Hacia Nueva York se dirigen todas las miradas. La de escritores, artistas, diseñadores, empresarios, líderes mundiales… también, por desgracia, la de temidos terroristas. Es un resumen del mundo. Un aleph de grandes proporciones. Paris o Londres podrían igualar su esplendor pero algo les falta, son ciudades cosmopolitas y un neoyorkino puede sentirse provinciano paseando en los Campos Elíseos o sacándose una foto frente al palacio de Buckingham pero siguen siendo ciudades muy locales, universales, sí, pero introspectivas. Nueva York en cambio es universal por su infinita aglomeración de localismos. Decir que allí vive por lo menos una persona de cada país del mundo no es exagerado y tal diversidad ya es un gran insumo para la construcción de cualquier obra. En una ciudad que se expande y se contrae, que palpita y en la que cada latido es impredecible, hasta la monotonía de una  vida es una voraz lucha por la supervivencia. Este conflicto es un diamante en bruto para los cineastas. Wilder, Polanski, Stone, Lumet y otros grandes la han convertido en musa de primera categoría pero ninguno tan reiterativo como Woody Allen.

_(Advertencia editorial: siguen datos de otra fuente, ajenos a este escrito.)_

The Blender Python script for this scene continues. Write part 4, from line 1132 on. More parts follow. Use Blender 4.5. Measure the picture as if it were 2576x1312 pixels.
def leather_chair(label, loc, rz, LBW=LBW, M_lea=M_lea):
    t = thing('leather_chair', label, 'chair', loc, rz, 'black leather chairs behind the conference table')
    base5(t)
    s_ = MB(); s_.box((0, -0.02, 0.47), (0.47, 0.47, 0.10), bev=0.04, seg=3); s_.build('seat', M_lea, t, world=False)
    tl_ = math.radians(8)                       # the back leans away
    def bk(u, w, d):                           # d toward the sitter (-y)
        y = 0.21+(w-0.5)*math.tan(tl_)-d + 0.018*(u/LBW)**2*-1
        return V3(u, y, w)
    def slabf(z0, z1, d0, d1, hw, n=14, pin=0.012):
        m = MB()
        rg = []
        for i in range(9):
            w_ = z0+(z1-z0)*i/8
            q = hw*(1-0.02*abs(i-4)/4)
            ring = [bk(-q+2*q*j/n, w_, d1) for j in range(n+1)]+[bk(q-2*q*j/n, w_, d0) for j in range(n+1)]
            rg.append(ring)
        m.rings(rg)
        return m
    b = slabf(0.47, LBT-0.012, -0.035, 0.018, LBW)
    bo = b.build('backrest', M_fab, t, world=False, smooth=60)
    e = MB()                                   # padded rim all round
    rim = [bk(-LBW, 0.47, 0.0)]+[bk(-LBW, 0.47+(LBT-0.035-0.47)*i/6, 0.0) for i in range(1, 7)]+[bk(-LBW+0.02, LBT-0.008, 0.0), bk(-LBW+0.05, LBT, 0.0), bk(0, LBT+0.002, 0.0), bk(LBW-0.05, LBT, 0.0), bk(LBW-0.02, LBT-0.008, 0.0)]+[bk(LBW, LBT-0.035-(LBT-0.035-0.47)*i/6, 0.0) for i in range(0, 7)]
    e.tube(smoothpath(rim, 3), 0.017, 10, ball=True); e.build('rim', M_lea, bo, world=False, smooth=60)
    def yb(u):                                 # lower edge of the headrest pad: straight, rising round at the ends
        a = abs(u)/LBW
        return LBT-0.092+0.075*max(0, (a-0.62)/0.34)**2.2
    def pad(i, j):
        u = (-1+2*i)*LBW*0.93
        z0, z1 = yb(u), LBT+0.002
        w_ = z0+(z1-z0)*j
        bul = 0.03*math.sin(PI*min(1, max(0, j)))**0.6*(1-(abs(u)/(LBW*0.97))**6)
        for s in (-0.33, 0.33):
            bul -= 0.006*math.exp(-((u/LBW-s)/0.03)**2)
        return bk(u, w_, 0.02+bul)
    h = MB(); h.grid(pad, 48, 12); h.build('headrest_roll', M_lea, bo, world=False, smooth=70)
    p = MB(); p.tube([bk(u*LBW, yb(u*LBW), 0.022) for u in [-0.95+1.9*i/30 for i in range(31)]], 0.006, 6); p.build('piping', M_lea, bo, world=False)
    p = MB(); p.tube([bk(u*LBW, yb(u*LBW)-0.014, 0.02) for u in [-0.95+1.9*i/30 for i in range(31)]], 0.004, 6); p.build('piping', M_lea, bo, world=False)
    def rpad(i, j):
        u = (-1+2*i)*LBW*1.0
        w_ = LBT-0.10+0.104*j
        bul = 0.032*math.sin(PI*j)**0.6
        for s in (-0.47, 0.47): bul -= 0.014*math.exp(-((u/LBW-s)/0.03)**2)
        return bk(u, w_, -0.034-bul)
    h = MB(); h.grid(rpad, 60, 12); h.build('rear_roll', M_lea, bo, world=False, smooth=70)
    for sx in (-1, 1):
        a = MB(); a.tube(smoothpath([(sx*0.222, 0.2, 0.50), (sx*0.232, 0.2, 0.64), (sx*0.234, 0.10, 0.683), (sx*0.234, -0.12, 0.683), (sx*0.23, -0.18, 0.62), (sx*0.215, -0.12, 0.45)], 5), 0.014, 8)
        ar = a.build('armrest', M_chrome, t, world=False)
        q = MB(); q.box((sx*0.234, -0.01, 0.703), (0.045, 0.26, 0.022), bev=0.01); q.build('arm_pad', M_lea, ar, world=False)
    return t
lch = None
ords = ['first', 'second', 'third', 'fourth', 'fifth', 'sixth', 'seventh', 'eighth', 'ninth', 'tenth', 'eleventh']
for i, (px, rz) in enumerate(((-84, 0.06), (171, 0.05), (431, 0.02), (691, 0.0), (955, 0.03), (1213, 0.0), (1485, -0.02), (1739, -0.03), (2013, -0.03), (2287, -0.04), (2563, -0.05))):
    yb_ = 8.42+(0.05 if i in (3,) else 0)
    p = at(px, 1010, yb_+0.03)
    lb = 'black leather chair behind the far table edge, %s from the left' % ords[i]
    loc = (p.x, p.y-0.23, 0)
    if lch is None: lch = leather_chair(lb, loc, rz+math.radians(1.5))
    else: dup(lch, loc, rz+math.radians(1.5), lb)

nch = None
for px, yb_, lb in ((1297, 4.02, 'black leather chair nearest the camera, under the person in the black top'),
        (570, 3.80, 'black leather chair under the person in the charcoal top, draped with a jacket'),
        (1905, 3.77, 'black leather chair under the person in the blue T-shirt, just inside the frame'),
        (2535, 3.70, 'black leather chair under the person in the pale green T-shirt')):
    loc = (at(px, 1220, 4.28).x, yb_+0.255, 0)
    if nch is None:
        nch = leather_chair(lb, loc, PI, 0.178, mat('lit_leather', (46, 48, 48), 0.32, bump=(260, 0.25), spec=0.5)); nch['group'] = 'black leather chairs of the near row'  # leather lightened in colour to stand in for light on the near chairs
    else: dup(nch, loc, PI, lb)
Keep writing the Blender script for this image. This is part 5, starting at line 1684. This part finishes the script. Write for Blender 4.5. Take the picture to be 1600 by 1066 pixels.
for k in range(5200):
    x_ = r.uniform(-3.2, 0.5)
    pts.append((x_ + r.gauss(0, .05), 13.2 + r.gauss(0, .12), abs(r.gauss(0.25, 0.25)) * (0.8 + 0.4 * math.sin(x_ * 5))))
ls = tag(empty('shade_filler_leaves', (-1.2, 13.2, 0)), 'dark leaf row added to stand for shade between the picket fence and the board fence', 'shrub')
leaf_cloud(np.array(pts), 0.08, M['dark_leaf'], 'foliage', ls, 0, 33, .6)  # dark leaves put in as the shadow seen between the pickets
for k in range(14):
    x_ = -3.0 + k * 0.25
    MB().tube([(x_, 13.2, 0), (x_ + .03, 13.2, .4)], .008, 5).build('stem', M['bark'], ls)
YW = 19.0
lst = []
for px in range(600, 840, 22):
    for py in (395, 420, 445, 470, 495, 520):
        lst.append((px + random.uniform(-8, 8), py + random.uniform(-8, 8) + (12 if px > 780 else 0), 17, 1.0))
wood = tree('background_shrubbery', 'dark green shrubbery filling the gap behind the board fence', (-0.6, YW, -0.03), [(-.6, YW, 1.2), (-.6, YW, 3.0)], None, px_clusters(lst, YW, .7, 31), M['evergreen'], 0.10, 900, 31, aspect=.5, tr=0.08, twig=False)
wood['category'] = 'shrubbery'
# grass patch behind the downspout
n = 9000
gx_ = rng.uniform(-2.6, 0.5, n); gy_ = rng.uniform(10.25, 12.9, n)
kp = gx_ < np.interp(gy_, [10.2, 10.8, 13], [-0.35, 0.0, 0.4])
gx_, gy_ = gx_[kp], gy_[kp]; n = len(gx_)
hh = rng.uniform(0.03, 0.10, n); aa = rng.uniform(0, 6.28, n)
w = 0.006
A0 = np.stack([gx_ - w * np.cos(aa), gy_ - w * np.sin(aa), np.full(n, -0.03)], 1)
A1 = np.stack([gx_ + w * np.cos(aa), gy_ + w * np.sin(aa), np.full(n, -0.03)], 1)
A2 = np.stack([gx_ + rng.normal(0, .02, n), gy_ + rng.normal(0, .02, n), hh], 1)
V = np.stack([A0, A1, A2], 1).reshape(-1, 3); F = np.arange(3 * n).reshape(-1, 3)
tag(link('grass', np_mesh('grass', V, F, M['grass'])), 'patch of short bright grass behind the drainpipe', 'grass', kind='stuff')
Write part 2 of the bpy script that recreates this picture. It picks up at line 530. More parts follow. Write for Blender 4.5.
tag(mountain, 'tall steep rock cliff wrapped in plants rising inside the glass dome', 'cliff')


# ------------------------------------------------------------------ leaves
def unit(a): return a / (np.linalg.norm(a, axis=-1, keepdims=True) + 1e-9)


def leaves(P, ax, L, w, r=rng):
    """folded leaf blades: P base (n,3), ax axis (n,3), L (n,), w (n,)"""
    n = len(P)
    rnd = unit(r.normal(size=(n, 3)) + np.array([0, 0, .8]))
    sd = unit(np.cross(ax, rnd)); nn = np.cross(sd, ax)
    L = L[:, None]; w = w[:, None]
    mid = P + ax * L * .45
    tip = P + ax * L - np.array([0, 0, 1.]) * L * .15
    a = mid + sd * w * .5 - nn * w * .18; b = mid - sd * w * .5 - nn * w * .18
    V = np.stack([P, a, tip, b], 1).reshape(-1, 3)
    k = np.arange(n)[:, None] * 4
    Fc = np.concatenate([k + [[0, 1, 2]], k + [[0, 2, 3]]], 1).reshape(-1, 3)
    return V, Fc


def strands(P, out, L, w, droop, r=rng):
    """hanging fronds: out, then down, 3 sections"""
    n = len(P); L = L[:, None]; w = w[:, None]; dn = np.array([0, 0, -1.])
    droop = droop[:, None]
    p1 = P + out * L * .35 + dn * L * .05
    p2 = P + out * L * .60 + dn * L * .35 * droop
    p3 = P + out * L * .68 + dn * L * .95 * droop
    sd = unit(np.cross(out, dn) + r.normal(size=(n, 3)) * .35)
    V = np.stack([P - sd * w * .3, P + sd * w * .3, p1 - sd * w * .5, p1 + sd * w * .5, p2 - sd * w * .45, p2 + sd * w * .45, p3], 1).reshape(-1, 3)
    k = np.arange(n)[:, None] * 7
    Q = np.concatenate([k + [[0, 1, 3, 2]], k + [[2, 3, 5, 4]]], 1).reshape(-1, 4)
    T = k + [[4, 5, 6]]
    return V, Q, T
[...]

Él tiene esa abertura diferente que le describe a Diane Keaton en Manhattan. Esa fisura por donde entra todo lo que en verdad es valioso, “porque nada que valga la pena puede ser entendido con la mente”. Allen podría ser el narrador invisible del gran reportaje que Gay Talese le dedicó a la ciudad. En inglés, su título es New York, a serendipeter’s journey. La traducción al español es menos compleja: Nueva York, una ciudad de hallazgos casuales. Sería mejor encontrar un equivalente al término Serendipeter´s, que podría traducirse como aquella persona que tiene la facultad para encontrar siempre lo inesperado, lo que es a todas luces improbable, lo que es accidental pero afortunado. “Nueva York es una ciudad de hallazgos casuales.” Dice Talese en su libro, “Es una ciudad de gatos que dormitan debajo de los autos aparcados, de dos armadillos de piedra que trepan la Catedral de San Patricio y de millares de hormigas que reptan por la azotea del Empire State”. ¿Y quién llevó  a las hormigas hasta los dominios de King Kong? Hay cosas que es mejor no preguntar, pero si se pudiera entablar con la ciudad una relación como la que se entabla con el psicoanalista… ¡qué sinfín de historias contaría! ¡Qué complejos traumas exhibiría!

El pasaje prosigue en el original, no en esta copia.